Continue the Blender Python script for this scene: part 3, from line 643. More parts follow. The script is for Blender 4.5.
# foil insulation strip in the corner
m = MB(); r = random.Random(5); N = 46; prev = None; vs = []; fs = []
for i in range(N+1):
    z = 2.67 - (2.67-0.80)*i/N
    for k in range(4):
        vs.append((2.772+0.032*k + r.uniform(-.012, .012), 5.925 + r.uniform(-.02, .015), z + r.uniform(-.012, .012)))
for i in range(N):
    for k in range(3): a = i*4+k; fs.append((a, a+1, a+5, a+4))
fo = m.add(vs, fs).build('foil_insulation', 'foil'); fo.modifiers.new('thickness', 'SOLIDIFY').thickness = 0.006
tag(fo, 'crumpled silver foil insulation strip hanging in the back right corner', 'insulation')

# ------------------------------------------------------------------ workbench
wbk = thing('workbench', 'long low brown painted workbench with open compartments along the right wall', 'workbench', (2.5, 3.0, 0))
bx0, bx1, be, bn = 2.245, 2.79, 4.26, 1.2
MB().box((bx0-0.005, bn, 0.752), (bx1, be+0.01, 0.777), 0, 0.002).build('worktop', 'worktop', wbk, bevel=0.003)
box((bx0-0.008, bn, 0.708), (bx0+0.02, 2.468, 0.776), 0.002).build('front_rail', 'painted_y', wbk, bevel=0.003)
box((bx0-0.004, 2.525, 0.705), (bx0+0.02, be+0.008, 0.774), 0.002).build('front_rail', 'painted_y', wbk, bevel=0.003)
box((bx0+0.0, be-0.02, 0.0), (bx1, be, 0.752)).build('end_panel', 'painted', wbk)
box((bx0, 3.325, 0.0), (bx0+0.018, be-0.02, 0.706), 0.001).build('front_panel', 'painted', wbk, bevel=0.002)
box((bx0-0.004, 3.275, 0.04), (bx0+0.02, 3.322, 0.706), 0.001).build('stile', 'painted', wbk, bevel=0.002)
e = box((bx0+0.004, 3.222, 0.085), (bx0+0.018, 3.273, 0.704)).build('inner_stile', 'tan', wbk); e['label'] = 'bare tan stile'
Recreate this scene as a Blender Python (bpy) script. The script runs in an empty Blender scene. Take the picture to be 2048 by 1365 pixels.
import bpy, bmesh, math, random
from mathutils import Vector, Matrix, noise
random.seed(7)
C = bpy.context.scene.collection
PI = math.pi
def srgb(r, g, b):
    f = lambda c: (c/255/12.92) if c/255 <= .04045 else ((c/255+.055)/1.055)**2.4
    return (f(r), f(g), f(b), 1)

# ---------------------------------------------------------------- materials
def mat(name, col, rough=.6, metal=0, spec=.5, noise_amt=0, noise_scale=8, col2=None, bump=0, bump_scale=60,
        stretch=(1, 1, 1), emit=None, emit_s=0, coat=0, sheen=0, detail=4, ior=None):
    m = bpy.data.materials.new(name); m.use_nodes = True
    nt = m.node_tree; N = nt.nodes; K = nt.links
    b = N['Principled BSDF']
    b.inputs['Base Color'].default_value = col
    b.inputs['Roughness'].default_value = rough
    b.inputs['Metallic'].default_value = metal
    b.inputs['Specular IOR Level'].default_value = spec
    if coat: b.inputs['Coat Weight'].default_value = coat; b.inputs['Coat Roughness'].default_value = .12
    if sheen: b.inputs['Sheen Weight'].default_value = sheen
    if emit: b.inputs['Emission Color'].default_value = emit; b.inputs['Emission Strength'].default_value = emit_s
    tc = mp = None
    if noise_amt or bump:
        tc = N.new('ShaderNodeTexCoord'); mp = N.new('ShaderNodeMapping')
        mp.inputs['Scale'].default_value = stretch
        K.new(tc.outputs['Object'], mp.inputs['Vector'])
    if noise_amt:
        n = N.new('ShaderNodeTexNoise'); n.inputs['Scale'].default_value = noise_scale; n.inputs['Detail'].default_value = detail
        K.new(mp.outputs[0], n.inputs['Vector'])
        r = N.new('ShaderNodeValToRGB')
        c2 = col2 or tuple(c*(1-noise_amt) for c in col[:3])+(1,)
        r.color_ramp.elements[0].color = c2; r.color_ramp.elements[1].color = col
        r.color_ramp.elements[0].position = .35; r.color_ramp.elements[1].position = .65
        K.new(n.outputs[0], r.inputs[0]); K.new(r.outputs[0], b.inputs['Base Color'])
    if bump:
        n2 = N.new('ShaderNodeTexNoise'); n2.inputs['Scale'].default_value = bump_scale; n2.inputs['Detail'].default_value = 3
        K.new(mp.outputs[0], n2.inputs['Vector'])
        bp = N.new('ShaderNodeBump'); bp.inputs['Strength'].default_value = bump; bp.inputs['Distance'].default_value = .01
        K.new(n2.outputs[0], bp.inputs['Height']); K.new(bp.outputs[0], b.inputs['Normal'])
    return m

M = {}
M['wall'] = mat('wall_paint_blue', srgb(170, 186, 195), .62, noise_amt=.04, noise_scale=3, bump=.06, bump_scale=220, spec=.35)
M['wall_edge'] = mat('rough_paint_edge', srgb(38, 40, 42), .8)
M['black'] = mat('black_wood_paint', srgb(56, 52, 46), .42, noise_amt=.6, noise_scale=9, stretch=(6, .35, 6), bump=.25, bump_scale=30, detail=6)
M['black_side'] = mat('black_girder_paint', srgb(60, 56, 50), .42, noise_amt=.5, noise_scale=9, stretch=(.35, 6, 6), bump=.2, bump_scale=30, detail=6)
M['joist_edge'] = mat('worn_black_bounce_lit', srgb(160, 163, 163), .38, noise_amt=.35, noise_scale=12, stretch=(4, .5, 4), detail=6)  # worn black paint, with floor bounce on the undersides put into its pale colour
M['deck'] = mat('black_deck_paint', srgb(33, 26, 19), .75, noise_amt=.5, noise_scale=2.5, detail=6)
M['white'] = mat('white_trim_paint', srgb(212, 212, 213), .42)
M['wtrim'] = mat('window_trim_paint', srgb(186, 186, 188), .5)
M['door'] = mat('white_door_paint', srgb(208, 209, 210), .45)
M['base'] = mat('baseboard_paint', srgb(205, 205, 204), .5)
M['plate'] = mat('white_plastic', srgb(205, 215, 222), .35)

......

◆ Aim:
Repeat every record exactly as written, please.

◆ Solved problem:
Continue the Blender Python script for this scene: part 3, from line 643. More parts follow. The script is for Blender 4.5.
# foil insulation strip in the corner
m = MB(); r = random.Random(5); N = 46; prev = None; vs = []; fs = []
for i in range(N+1):
    z = 2.67 - (2.67-0.80)*i/N
    for k in range(4):
        vs.append((2.772+0.032*k + r.uniform(-.012, .012), 5.925 + r.uniform(-.02, .015), z + r.uniform(-.012, .012)))
for i in range(N):
    for k in range(3): a = i*4+k; fs.append((a, a+1, a+5, a+4))
fo = m.add(vs, fs).build('foil_insulation', 'foil'); fo.modifiers.new('thickness', 'SOLIDIFY').thickness = 0.006
tag(fo, 'crumpled silver foil insulation strip hanging in the back right corner', 'insulation')

# ------------------------------------------------------------------ workbench
wbk = thing('workbench', 'long low brown painted workbench with open compartments along the right wall', 'workbench', (2.5, 3.0, 0))
bx0, bx1, be, bn = 2.245, 2.79, 4.26, 1.2
MB().box((bx0-0.005, bn, 0.752), (bx1, be+0.01, 0.777), 0, 0.002).build('worktop', 'worktop', wbk, bevel=0.003)
box((bx0-0.008, bn, 0.708), (bx0+0.02, 2.468, 0.776), 0.002).build('front_rail', 'painted_y', wbk, bevel=0.003)
box((bx0-0.004, 2.525, 0.705), (bx0+0.02, be+0.008, 0.774), 0.002).build('front_rail', 'painted_y', wbk, bevel=0.003)
box((bx0+0.0, be-0.02, 0.0), (bx1, be, 0.752)).build('end_panel', 'painted', wbk)
box((bx0, 3.325, 0.0), (bx0+0.018, be-0.02, 0.706), 0.001).build('front_panel', 'painted', wbk, bevel=0.002)
box((bx0-0.004, 3.275, 0.04), (bx0+0.02, 3.322, 0.706), 0.001).build('stile', 'painted', wbk, bevel=0.002)
e = box((bx0+0.004, 3.222, 0.085), (bx0+0.018, 3.273, 0.704)).build('inner_stile', 'tan', wbk); e['label'] = 'bare tan stile'
Recreate this scene as a Blender Python (bpy) script. The script runs in an empty Blender scene. Take the picture to be 2048 by 1365 pixels.
import bpy, bmesh, math, random
from mathutils import Vector, Matrix, noise
random.seed(7)
C = bpy.context.scene.collection
PI = math.pi
def srgb(r, g, b):
    f = lambda c: (c/255/12.92) if c/255 <= .04045 else ((c/255+.055)/1.055)**2.4
    return (f(r), f(g), f(b), 1)

# ---------------------------------------------------------------- materials
def mat(name, col, rough=.6, metal=0, spec=.5, noise_amt=0, noise_scale=8, col2=None, bump=0, bump_scale=60,
        stretch=(1, 1, 1), emit=None, emit_s=0, coat=0, sheen=0, detail=4, ior=None):
    m = bpy.data.materials.new(name); m.use_nodes = True
    nt = m.node_tree; N = nt.nodes; K = nt.links
    b = N['Principled BSDF']
    b.inputs['Base Color'].default_value = col
    b.inputs['Roughness'].default_value = rough
    b.inputs['Metallic'].default_value = metal
    b.inputs['Specular IOR Level'].default_value = spec
    if coat: b.inputs['Coat Weight'].default_value = coat; b.inputs['Coat Roughness'].default_value = .12
    if sheen: b.inputs['Sheen Weight'].default_value = sheen
    if emit: b.inputs['Emission Color'].default_value = emit; b.inputs['Emission Strength'].default_value = emit_s
    tc = mp = None
    if noise_amt or bump:
        tc = N.new('ShaderNodeTexCoord'); mp = N.new('ShaderNodeMapping')
        mp.inputs['Scale'].default_value = stretch
        K.new(tc.outputs['Object'], mp.inputs['Vector'])
    if noise_amt:
        n = N.new('ShaderNodeTexNoise'); n.inputs['Scale'].default_value = noise_scale; n.inputs['Detail'].default_value = detail
        K.new(mp.outputs[0], n.inputs['Vector'])
        r = N.new('ShaderNodeValToRGB')
        c2 = col2 or tuple(c*(1-noise_amt) for c in col[:3])+(1,)
        r.color_ramp.elements[0].color = c2; r.color_ramp.elements[1].color = col
        r.color_ramp.elements[0].position = .35; r.color_ramp.elements[1].position = .65
        K.new(n.outputs[0], r.inputs[0]); K.new(r.outputs[0], b.inputs['Base Color'])
    if bump:
        n2 = N.new('ShaderNodeTexNoise'); n2.inputs['Scale'].default_value = bump_scale; n2.inputs['Detail'].default_value = 3
        K.new(mp.outputs[0], n2.inputs['Vector'])
        bp = N.new('ShaderNodeBump'); bp.inputs['Strength'].default_value = bump; bp.inputs['Distance'].default_value = .01
        K.new(n2.outputs[0], bp.inputs['Height']); K.new(bp.outputs[0], b.inputs['Normal'])
    return m

M = {}
M['wall'] = mat('wall_paint_blue', srgb(170, 186, 195), .62, noise_amt=.04, noise_scale=3, bump=.06, bump_scale=220, spec=.35)
M['wall_edge'] = mat('rough_paint_edge', srgb(38, 40, 42), .8)
M['black'] = mat('black_wood_paint', srgb(56, 52, 46), .42, noise_amt=.6, noise_scale=9, stretch=(6, .35, 6), bump=.25, bump_scale=30, detail=6)
M['black_side'] = mat('black_girder_paint', srgb(60, 56, 50), .42, noise_amt=.5, noise_scale=9, stretch=(.35, 6, 6), bump=.2, bump_scale=30, detail=6)
M['joist_edge'] = mat('worn_black_bounce_lit', srgb(160, 163, 163), .38, noise_amt=.35, noise_scale=12, stretch=(4, .5, 4), detail=6)  # worn black paint, with floor bounce on the undersides put into its pale colour
M['deck'] = mat('black_deck_paint', srgb(33, 26, 19), .75, noise_amt=.5, noise_scale=2.5, detail=6)
M['white'] = mat('white_trim_paint', srgb(212, 212, 213), .42)
M['wtrim'] = mat('window_trim_paint', srgb(186, 186, 188), .5)
M['door'] = mat('white_door_paint', srgb(208, 209, 210), .45)
M['base'] = mat('baseboard_paint', srgb(205, 205, 204), .5)
M['plate'] = mat('white_plastic', srgb(205, 215, 222), .35)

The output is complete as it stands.